Selon des statistiques communiquées par l’Unesco, la répartition des programmes d’alphabétisation par types d’opérateurs montre une forte implication des organisations non gouvernementales dans le processus. Ainsi, 52% des bénéficiaires suivent les programmes des ONG et associations, les opérateurs publics, quant à eux, viennent en deuxième position avec 42%. Le ministère de l’éducation nationale au troisième rang avec 5,8% et enfin le secteur privé avec 0,3% des bénéficiaires. Les programmes d’alphabétisation déployés au Maroc sur les dix dernières années ont concerné 6 millions de personnes. Le nombre de bénéficiaires a crû régulièrement entre 2002 et 2012 pour passer de 286 000 à plus de
734 000 personnes en 2016.Cette  progression annuelle est toutefois jugée encore insuffisante par les participants aux Assises nationales.
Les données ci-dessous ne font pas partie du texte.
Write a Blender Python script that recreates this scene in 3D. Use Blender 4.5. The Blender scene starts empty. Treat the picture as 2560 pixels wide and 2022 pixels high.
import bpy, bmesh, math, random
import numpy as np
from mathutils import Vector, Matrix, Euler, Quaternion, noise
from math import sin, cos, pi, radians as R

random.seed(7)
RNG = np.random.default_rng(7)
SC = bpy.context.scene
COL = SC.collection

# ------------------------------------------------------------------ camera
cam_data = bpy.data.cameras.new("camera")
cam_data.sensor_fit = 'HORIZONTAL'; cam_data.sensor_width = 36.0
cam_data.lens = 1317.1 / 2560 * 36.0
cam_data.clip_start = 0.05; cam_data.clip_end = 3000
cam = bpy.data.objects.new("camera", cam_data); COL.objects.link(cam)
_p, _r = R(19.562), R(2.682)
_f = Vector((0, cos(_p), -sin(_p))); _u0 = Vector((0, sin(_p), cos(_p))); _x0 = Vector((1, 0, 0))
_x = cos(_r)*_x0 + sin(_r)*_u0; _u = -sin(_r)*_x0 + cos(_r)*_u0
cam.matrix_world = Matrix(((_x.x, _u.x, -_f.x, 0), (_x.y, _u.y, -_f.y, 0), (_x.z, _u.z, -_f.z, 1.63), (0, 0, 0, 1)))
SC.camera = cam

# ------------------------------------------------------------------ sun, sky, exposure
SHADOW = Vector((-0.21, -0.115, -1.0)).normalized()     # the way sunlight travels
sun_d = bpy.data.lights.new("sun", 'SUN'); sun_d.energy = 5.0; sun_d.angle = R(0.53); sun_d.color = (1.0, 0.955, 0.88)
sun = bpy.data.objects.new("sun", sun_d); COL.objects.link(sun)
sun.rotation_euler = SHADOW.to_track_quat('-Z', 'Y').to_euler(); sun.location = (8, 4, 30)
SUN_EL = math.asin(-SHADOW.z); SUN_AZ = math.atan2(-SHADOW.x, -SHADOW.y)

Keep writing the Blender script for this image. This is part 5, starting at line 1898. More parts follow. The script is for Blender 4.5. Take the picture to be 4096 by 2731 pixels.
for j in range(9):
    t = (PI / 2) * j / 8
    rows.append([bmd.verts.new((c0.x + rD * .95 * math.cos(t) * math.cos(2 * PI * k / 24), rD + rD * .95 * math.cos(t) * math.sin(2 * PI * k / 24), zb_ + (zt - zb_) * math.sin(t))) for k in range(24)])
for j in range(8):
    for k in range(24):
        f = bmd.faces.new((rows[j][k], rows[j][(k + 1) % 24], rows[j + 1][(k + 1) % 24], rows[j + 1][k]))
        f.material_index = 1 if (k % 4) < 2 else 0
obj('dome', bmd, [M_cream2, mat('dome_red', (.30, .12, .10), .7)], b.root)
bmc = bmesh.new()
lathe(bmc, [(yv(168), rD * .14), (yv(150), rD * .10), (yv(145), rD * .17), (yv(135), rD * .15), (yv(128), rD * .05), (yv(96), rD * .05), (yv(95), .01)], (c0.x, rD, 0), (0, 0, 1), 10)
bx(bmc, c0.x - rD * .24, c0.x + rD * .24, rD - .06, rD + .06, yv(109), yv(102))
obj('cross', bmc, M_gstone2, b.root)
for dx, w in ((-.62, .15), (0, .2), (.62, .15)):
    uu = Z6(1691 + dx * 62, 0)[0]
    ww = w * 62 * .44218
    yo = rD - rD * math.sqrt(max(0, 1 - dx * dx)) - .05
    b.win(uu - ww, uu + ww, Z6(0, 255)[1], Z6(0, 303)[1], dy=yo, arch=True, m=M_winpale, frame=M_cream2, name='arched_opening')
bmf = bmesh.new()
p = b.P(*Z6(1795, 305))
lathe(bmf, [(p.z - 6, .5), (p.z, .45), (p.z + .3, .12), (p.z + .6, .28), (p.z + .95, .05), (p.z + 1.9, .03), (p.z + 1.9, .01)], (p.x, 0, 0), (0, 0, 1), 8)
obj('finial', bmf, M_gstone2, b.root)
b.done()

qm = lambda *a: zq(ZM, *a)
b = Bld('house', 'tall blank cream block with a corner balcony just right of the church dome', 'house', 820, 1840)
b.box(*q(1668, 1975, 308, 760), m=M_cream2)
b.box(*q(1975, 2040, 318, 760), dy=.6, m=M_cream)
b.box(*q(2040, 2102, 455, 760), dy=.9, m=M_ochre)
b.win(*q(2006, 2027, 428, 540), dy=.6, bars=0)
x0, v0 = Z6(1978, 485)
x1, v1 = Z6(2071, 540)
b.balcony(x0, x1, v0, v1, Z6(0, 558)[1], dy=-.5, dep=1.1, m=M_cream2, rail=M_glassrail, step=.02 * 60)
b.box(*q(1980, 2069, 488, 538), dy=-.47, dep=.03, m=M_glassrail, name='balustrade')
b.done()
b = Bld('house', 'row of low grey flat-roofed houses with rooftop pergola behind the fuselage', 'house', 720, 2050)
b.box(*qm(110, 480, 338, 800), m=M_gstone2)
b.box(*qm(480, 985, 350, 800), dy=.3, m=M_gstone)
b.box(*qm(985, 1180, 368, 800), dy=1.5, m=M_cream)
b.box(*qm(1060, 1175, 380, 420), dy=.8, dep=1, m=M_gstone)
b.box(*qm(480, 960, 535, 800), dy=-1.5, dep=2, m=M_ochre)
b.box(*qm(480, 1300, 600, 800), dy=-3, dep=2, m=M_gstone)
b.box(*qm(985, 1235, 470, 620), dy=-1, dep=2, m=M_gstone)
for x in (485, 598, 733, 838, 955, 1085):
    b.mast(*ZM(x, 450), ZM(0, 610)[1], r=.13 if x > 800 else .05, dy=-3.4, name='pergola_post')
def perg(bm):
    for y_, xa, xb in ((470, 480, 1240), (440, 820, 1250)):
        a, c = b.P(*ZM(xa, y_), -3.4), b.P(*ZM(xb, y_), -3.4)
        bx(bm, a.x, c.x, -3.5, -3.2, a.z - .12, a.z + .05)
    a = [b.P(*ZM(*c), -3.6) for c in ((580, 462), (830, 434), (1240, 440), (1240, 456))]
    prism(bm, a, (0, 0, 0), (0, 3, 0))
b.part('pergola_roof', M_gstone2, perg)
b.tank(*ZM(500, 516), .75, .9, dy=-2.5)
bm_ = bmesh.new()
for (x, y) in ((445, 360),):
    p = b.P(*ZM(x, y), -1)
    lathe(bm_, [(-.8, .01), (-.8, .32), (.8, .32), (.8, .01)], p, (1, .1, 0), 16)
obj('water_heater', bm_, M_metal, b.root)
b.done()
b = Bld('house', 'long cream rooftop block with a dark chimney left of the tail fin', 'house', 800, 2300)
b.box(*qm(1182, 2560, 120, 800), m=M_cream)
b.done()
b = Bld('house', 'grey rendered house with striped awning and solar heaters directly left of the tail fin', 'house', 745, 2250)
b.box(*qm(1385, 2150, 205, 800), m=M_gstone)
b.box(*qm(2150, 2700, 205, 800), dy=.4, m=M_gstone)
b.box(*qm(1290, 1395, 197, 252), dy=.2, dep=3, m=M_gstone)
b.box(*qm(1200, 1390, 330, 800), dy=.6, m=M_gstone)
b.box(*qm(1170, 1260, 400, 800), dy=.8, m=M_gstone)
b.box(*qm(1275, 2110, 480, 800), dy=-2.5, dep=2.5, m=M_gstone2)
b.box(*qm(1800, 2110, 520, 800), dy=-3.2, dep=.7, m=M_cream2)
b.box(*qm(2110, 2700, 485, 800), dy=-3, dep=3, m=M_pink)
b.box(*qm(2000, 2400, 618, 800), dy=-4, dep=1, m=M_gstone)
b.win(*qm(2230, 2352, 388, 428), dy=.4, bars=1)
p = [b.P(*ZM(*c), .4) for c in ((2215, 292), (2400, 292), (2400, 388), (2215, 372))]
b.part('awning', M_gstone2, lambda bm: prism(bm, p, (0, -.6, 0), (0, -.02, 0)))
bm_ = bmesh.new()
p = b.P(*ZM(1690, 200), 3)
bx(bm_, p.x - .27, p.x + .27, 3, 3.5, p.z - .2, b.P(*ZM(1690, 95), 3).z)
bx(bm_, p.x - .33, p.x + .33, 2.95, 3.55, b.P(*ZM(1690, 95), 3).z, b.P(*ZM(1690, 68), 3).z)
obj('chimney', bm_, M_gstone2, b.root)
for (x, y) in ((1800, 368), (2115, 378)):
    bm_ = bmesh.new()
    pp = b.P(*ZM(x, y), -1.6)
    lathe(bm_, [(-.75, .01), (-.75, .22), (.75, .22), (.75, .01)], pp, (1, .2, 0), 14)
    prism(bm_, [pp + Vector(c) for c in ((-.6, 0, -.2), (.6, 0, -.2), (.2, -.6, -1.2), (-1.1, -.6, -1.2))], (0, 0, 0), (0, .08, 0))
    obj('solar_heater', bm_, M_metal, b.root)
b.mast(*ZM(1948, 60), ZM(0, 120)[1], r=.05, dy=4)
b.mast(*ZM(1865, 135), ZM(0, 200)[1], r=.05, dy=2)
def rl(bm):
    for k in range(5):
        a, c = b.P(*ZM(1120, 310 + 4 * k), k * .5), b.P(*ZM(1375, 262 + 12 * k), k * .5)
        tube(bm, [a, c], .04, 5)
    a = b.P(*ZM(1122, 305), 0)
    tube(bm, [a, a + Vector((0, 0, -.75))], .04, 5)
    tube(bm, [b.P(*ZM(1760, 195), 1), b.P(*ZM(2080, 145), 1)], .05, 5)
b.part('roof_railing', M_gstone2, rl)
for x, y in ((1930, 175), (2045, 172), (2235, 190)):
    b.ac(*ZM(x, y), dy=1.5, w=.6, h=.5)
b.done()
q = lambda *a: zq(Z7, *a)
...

Et pour l’accélération du rythme de ces programmes et atteindre 1,2 million de bénéficiaires par an, plusieurs axes ont été retenus : élargir les partenariats avec la société civile, renforcer les opérations de sensibilisation auprès des populations cibles, améliorer la qualité des programmes et développer des passerelles entre l’alphabétisation et les autres composantes du système éducatif. Tout comme il est nécessaire de mobiliser davantage de moyens financiers qui s’élèvent actuellement à 400 millions de dirhams par an dont 200 millions sont octroyés par l’Union Européenne qui soutient la stratégie nationale d’alphabétisation depuis dix ans. L’on retiendra que le coût unitaire d’alphabétisation est de 450 DH par bénéficiaire.

[tabs][tab title = »Comment leur vie a changé grâce aux cours d’alphabétisation« ]

Zineb

Zineb, cinquante-huit ans, au milieu de deux amies, lit aisément un texte en arabe. Cela fait quatre ans qu’elle suit des cours d’alphabétisation au sein d’une mosquée de l’avenue 2 Mars à Casablanca. «Je réussis chaque année, j’ai fait de grands progrès et toute ma famille est fière de moi», se félicite Zineb avec beaucoup d’émotion. Son mari et ses trois enfants l’ont soutenue, ajoute-t-elle, car «mon analphabétisme me complexait et surtout m’a empêchée de suivre la scolarité de mes enfants, de les aider à faire leurs devoirs alors que le papa travaillait et ne pouvait les suivre. De plus, je suis la seule dans ma famille de six enfants à ne pas avoir été à l’école». Et pour cause, Zineb est la plus jeune de la famille et sa grand-mère maternelle, veuve, l’a adoptée. «J’étais gâtée, j’avais tout ce que je voulais, notamment les vêtements et les jouets, mais ma grand-mère ne voulait pas que j’aille à l’école. Elle disait que les maîtres frappaient les enfants et qu’il y avait d’autres risques…», explique Zineb qui en veut quelque part à sa grand-mère et surtout à ses parents d’avoir autorisé son adoption. Aujourd’hui, tout cela est derrière elle, Zineb a appris à écrire et elle aide les enfants de ses voisins à lire et à apprendre le Coran. Zineb a bien évidemment scolarisé ses quatre enfants dont les deux grands, 26 et 23 ans, sont en médecine. Le troisième fait des études de droit et la toute dernière passe le bac cette année. Belle revanche sur l’analphabétisme, selon Zineb…

Khadija

Autre mosquée, autre bénéficiaire du programme d’alphabétisation : Khadija, soixante ans, divorcée et mère de deux enfants actuellement à l’étranger pour leurs études. «L’abandon de l’école a détruit toute ma vie. Mes parents m’ont marié à un cousin lointain venu de Berkane s’installer chez nous pour faire ses études à Rabat. J’ai raté mon certificat d’études primaires et j’ai arrêté, sur décision de mon père, l’école. A 16 ans, j’étais fiancée à mon cousin qui avait entamé des études de médecine. Nous nous sommes mariés et avons eu deux enfants, mais, après dix ans de mariage, il a commencé à me reprocher mon illettrisme et refusait que je l’accompagne chez ses amis et connaissances… Pire encore, il a eu une relation avec une autre femme, professeur dans un lycée, et nous avons fini par divorcer…». Pour cette femme, semi analphabète, les cours d’alphabétisation, qui lui ont été recommandés par une amie, l’ont aidé à amortir le choc de son divorce et surtout à l’occuper après le départ de ses enfants. Mais elle souhaiterait avoir une formation qualifiante car, dit-elle, «j’ai du temps et je voudrais l’occuper intelligemment. Je pense que l’Etat devrait améliorer les programmes d’alphabétisation en incluant des formations pratiques. J’aimerais travailler et avoir un revenu…».